Syngas production from chemical-looping steam methane reforming: The effect of channel geometry on BaCoO3/CeO2 monolithic oxygen carriers

Chemical-looping steam methane reforming (CL-SMR) is a promising technology to achieve the co-production of syngas and hydrogen. The performance of oxygen carriers in the partial oxidation of methane stage is crucial for the composition of syngas products. In this study, the performance of BaCoO 3 /CeO 2 monolithic oxygen carrier for syngas production was investigated. The result of characterizations suggested that the oxygen carriers maintain the ideal crystal structures, the macroporous layer of BaCoO 3 /CeO 2 adhered to monolith achieved a good energy supply and a high gas-solid contact area. To determine the reaction heat of partial oxidation of methane, the standard enthalpy of formation of BaCoO 3 was measured by DSC, the obtained value was −957.794 kJ/mol. Based on the experimental result, a kinetic model of partial oxidation of methane was established, the obtained value of A and Ea were 75.902 and 74.772 kJ/mol, respectively. The effect of geometry on reaction performance was investigated by numerical simulation. It suggested increasing number of channel faces could improve the uniformity of reaction, the uniform reaction along the channel was beneficial to control the extent of reaction.
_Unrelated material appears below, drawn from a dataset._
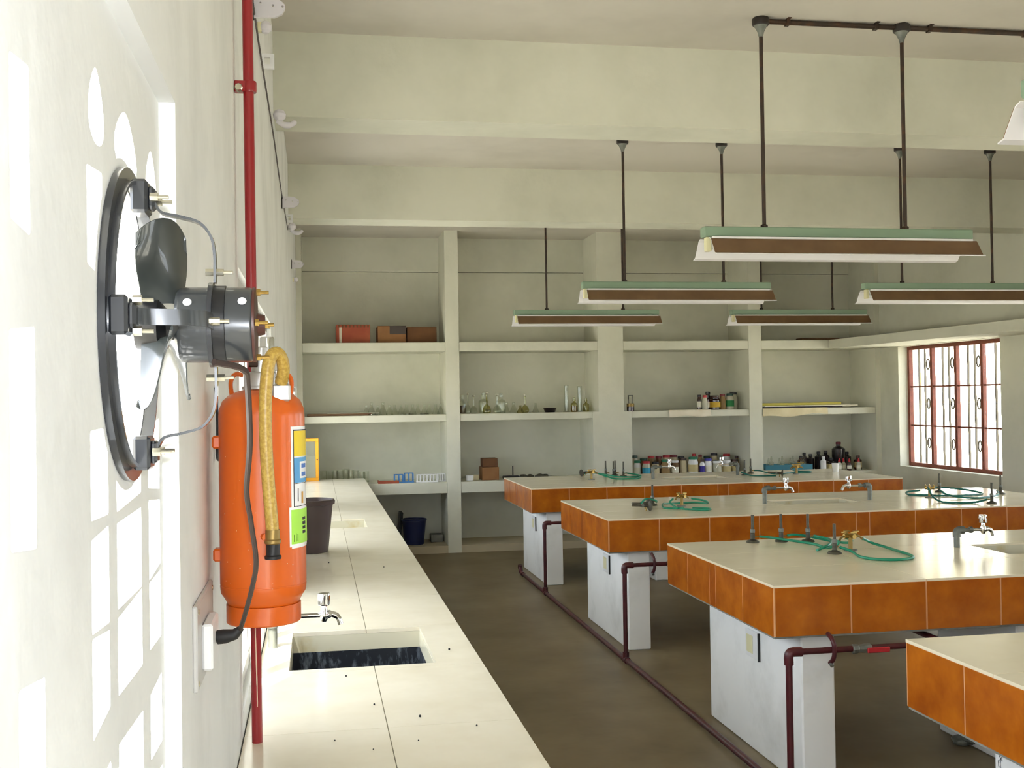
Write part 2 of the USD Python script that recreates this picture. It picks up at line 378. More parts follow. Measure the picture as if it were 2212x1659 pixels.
# ================================================================== outdoors
tag(obj('ground', bx(-60, 60, -60, 60, -0.5, -0.13), SOIL), 'pale dry ground outside the windows', 'ground', kind=ST)
hs = thing('house', 'pale yellow house seen through the barred window', 'house', (13.0, 20.5, -0.2))
obj('wall', prism(sbox(-5, 0, 0.9, 4.2), 'y', 0, 5), HOUSEM, hs)
obj('shutter', bx(-1.15, -0.92, -0.08, -0.005, 1.35, 2.1), HOUSEO, hs)
obj('roof', bx(-5.3, 1.2, -0.5, 5.3, 4.2, 4.4), HOUSEM, hs)
rng = random.Random(5)
tr = thing('tree', 'leafy green tree outside, at the right edge of the barred window', 'tree', (13.75, 18.9, -0.2))
obj('trunk', tube(spline([(0, 0, 0), (0.03, 0.03, 0.7), (-0.03, 0, 1.6)]), 0.05), BARK, tr, 40)
lv = []
for k in range(1100):
    a, b = rng.uniform(0, 6.283), rng.uniform(-1, 1); r = 0.62 * rng.random() ** 0.4
    c = np.array([r * math.cos(a) * math.sqrt(1 - b * b), r * math.sin(a) * math.sqrt(1 - b * b), 1.35 + 0.95 * r / 0.62 * b * 0.9])
    s = rng.uniform(0.07, 0.13); q = [rng.gauss(0, 1) for _ in range(3)]
    e = np.array(q) / np.linalg.norm(q); u = np.cross(e, (0.3, 0.5, 0.8)); u /= np.linalg.norm(u)
    lv.append(trimesh.Trimesh([c - e * s, c + u * s * 0.45, c + e * s, c - u * s * 0.45], [(0, 1, 2), (0, 2, 3)], process=False))
tag(obj('foliage', cat_(lv), LEAF, tr), kind='stuff')

# ================================================================== masonry shelving on the back wall
sh = thing('masonry_shelving', 'built-in cream masonry shelving with square bays covering the back wall', 'shelving', (0, D, 0), kind=ST)
dp = NB - D
for x0, x1, z0, z1 in ((0.0, 0.052, 0, ZC), (1.428, 1.56, 0, ZC), (2.957, 3.22, 1.352, ZC), (2.897, 3.297, 0, 1.352), (4.55, 4.688, 0, ZC), (5.946, XR, 0, ZC)):
    obj('column', bx(x0, x1, 0, dp, z0, z1), PAINT, sh)
bays = ((0.052, 1.428), (1.56, 2.957), (3.22, 4.55), (4.688, 5.946)); bays2 = ((0.052, 1.428), (1.56, 2.897), (3.297, 4.55), (4.688, 5.946))
for k in range(4):
    a, b = bays[k]; c, d = bays2[k]
    obj('shelf', bx(a, b, 0.004, dp, 1.966, 2.056, .004), PAINT, sh)
    obj('shelf', bx(c, d, 0.012, dp, 1.283, 1.351, .004), PAINT, sh)
    obj('shelf', bx(c, d, 0.004, dp, 0.581, 0.689, .004), PAINT, sh)
    obj('plinth', bx(c, d, 0.002, dp, 0, 0.072), mat('dusty_plinth', (190, 178, 150), .8), sh)
lf = thing('loft_shelf', 'concrete loft ledge along the right wall above the barred window', 'shelf')
obj('slab', prism([(5.432, D), (5.60, 7.4), (5.60, YR), (XR, YR), (XR, D)], 'z', 1.966, 2.056), PAINT, lf)

# ================================================================== long counter on the left
WC, HC = 0.6185, 0.75
S1 = sbox(0.088, 3.155, 0.494, 3.66); S2 = sbox(0.07, 6.62, 0.462, 7.11); S3 = sbox(0.08, 0.2, 0.48, 0.7)
ct = thing('tiled_counter', 'long ivory tiled worktop along the left wall with sunken sinks', 'counter')
hol = unary_union([S1, S2]); holb = hol.buffer(0.0125, join_style=2)
CY0, CY1 = -2.5, 10.80
obj('grout_bed', prism(sbox(0.002, CY0, WC - .003, CY1).difference(holb), 'z', 0.66, HC - 0.0025), GROUTC, ct)
ysj = [3.685 + 0.565 * k for k in range(-11, 14)]
ysj = [y for y in ysj if CY0 < y < CY1]
ysj = [CY0] + ysj + [CY1]
for a, b in zip(ysj[:-1], ysj[1:]):
    for c, d in ((0.002, 0.321), (0.321, WC)):
        p = sbox(c + .0012, a + .0005, d - .0012 if d < WC else d, b - .0005).difference(hol.buffer(0.001))
        for g in getattr(p, 'geoms', [p]):
            if g.area > 1e-4: obj('tile', prism(g, 'z', HC - 0.012, HC), CTOPT, ct)
for a, b in zip(ysj[:-1], ysj[1:]): obj('edge_tile', bx(WC - .0025, WC + .006, a + .001, b - .001, 0.66, HC - .0005), CTOPT, ct)
for y in (-2.3, 0.6, 2.2, 4.6, 7.6, 10.4): obj('support_wall', bx(0.002, WC - .08, y, y + 0.12, 0, 0.66), WALLW, ct)
def sink(parent, P, ztop, zmid, zbot, lower, rimoff=0.0):
    x0, y0, x1, y1 = P.bounds; o = 0.012
    ring = P.buffer(o, join_style=2).difference(P)
    obj('sink_liner', prism(ring, 'z', zmid, ztop - 0.0125), GLAZEW, parent)
    inn = sbox(x0 - .0, y0, x1, y1)
    b = prism(inn.buffer(o, join_style=2).difference(inn), 'z', zbot, zmid - .0005)
    fl_ = bx(x0 - o, x1 + o, y0 - o, y1 + o, zbot - 0.02, zbot)
    obj('sink_basin', cat_([b, fl_]), lower, parent)
    obj('drain', lathe([(0.03, 0), (0.03, 0.004), (0.02, 0.005)], 16, at=((x0 + x1) / 2, (y0 + y1) / 2, zbot)), CHROME, parent)
sink(ct, S1, HC, 0.686, 0.50, BLACKST)
sink(ct, S2, HC, 0.60, 0.50, GLAZEW)
obj('sink_ledge', bx(0.43, 0.4935, 3.156, 3.35, 0.50, 0.585), GLAZEW, ct)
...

Monolithic oxygen carriers need a proper geometry design to find a compromise between the heat storage for temperature control and reaction surface area. • Monolithic BaCoO 3 /CeO 2 oxygen carrier achieved a good reactivity. • The standard enthalpy of formation of BaCoO 3 was measured by DSC analysis. • An unsteady state CFD model was developed for syngas production in CL-SMR. • There is a compromise between temperature control and surface reaction.